>> begin

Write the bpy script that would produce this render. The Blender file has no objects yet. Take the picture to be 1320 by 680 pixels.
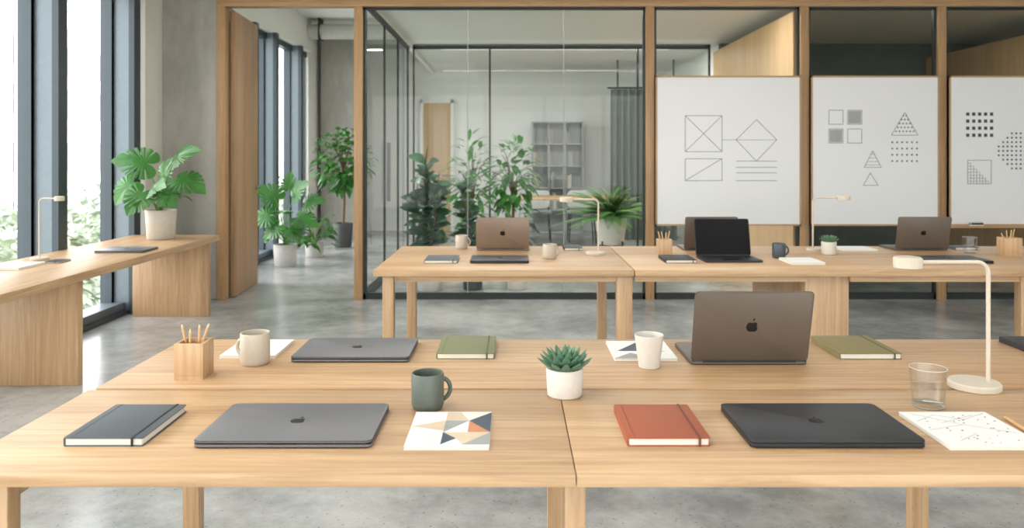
import bpy, bmesh, math, random
from mathutils import Vector, Matrix
random.seed(7)
V=Vector
rad=math.radians
sc=bpy.context.scene
try:
    sc.view_settings.view_transform='Standard'
except Exception: pass

# ---------------------------------------------------------------- materials
def newmat(name):
    m=bpy.data.materials.new(name); m.use_nodes=True
    nt=m.node_tree; return m,nt,nt.nodes['Principled BSDF']
def S(r,g,b):
    f=lambda c:(c/255/12.92) if c/255<=0.04045 else ((c/255+0.055)/1.055)**2.4
    return (f(r),f(g),f(b),1)
def mat(name,col,rough=0.5,metal=0.0,var=0.06,scale=30,bump=0.0,coat=0.0,trans=0.0,spec=.5):
    m,nt,p=newmat(name)
    tc=nt.nodes.new('ShaderNodeTexCoord'); n=nt.nodes.new('ShaderNodeTexNoise')
    n.inputs['Scale'].default_value=scale; n.inputs['Detail'].default_value=4
    nt.links.new(tc.outputs['Object'],n.inputs['Vector'])
    r=nt.nodes.new('ShaderNodeValToRGB')
    r.color_ramp.elements[0].position=.3; r.color_ramp.elements[1].position=.7
    r.color_ramp.elements[0].color=tuple(c*(1-var) for c in col[:3])+(1,)
    r.color_ramp.elements[1].color=tuple(min(1,c*(1+var)) for c in col[:3])+(1,)
    nt.links.new(n.outputs['Fac'],r.inputs['Fac']); nt.links.new(r.outputs['Color'],p.inputs['Base Color'])
    p.inputs['Roughness'].default_value=rough; p.inputs['Metallic'].default_value=metal
    p.inputs['Coat Weight'].default_value=coat; p.inputs['Specular IOR Level'].default_value=spec
    if bump:
        b=nt.nodes.new('ShaderNodeBump'); b.inputs['Strength'].default_value=bump; b.inputs['Distance'].default_value=.002
        nt.links.new(n.outputs['Fac'],b.inputs['Height']); nt.links.new(b.outputs['Normal'],p.inputs['Normal'])
    if trans:
        out=nt.nodes['Material Output']; t=nt.nodes.new('ShaderNodeBsdfTranslucent'); mx=nt.nodes.new('ShaderNodeMixShader')
        nt.links.new(r.outputs['Color'],t.inputs['Color']); mx.inputs[0].default_value=trans
        nt.links.new(p.outputs[0],mx.inputs[1]); nt.links.new(t.outputs[0],mx.inputs[2]); nt.links.new(mx.outputs[0],out.inputs['Surface'])
    return m
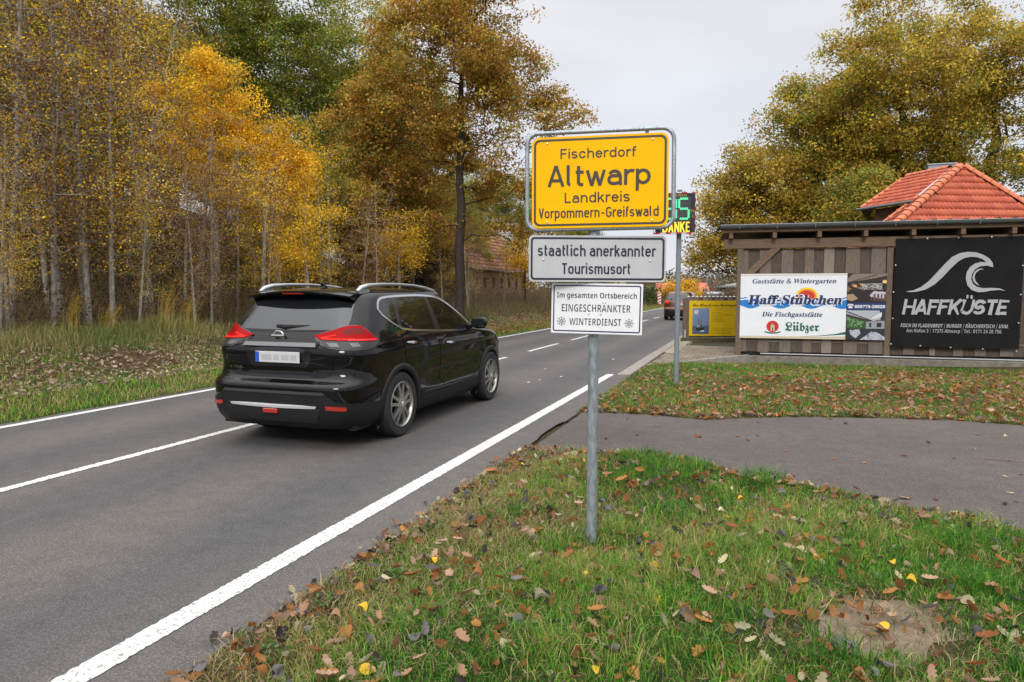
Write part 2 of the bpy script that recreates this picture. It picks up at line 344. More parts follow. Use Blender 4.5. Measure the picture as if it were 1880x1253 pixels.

>> end

- Written exercise -
Every record above should come back exactly, but without its pictures.

- Task response -
Write the bpy script that would produce this render. The Blender file has no objects yet. Take the picture to be 1320 by 680 pixels.
import bpy, bmesh, math, random
from mathutils import Vector, Matrix
random.seed(7)
V=Vector
rad=math.radians
sc=bpy.context.scene
try:
    sc.view_settings.view_transform='Standard'
except Exception: pass

# ---------------------------------------------------------------- materials
def newmat(name):
    m=bpy.data.materials.new(name); m.use_nodes=True
    nt=m.node_tree; return m,nt,nt.nodes['Principled BSDF']
def S(r,g,b):
    f=lambda c:(c/255/12.92) if c/255<=0.04045 else ((c/255+0.055)/1.055)**2.4
    return (f(r),f(g),f(b),1)
def mat(name,col,rough=0.5,metal=0.0,var=0.06,scale=30,bump=0.0,coat=0.0,trans=0.0,spec=.5):
    m,nt,p=newmat(name)
    tc=nt.nodes.new('ShaderNodeTexCoord'); n=nt.nodes.new('ShaderNodeTexNoise')
    n.inputs['Scale'].default_value=scale; n.inputs['Detail'].default_value=4
    nt.links.new(tc.outputs['Object'],n.inputs['Vector'])
    r=nt.nodes.new('ShaderNodeValToRGB')
    r.color_ramp.elements[0].position=.3; r.color_ramp.elements[1].position=.7
    r.color_ramp.elements[0].color=tuple(c*(1-var) for c in col[:3])+(1,)
    r.color_ramp.elements[1].color=tuple(min(1,c*(1+var)) for c in col[:3])+(1,)
    nt.links.new(n.outputs['Fac'],r.inputs['Fac']); nt.links.new(r.outputs['Color'],p.inputs['Base Color'])
    p.inputs['Roughness'].default_value=rough; p.inputs['Metallic'].default_value=metal
    p.inputs['Coat Weight'].default_value=coat; p.inputs['Specular IOR Level'].default_value=spec
    if bump:
        b=nt.nodes.new('ShaderNodeBump'); b.inputs['Strength'].default_value=bump; b.inputs['Distance'].default_value=.002
        nt.links.new(n.outputs['Fac'],b.inputs['Height']); nt.links.new(b.outputs['Normal'],p.inputs['Normal'])
    if trans:
        out=nt.nodes['Material Output']; t=nt.nodes.new('ShaderNodeBsdfTranslucent'); mx=nt.nodes.new('ShaderNodeMixShader')
        nt.links.new(r.outputs['Color'],t.inputs['Color']); mx.inputs[0].default_value=trans
        nt.links.new(p.outputs[0],mx.inputs[1]); nt.links.new(t.outputs[0],mx.inputs[2]); nt.links.new(mx.outputs[0],out.inputs['Surface'])
    return m
Write part 2 of the bpy script that recreates this picture. It picks up at line 344. More parts follow. Use Blender 4.5. Measure the picture as if it were 1880x1253 pixels.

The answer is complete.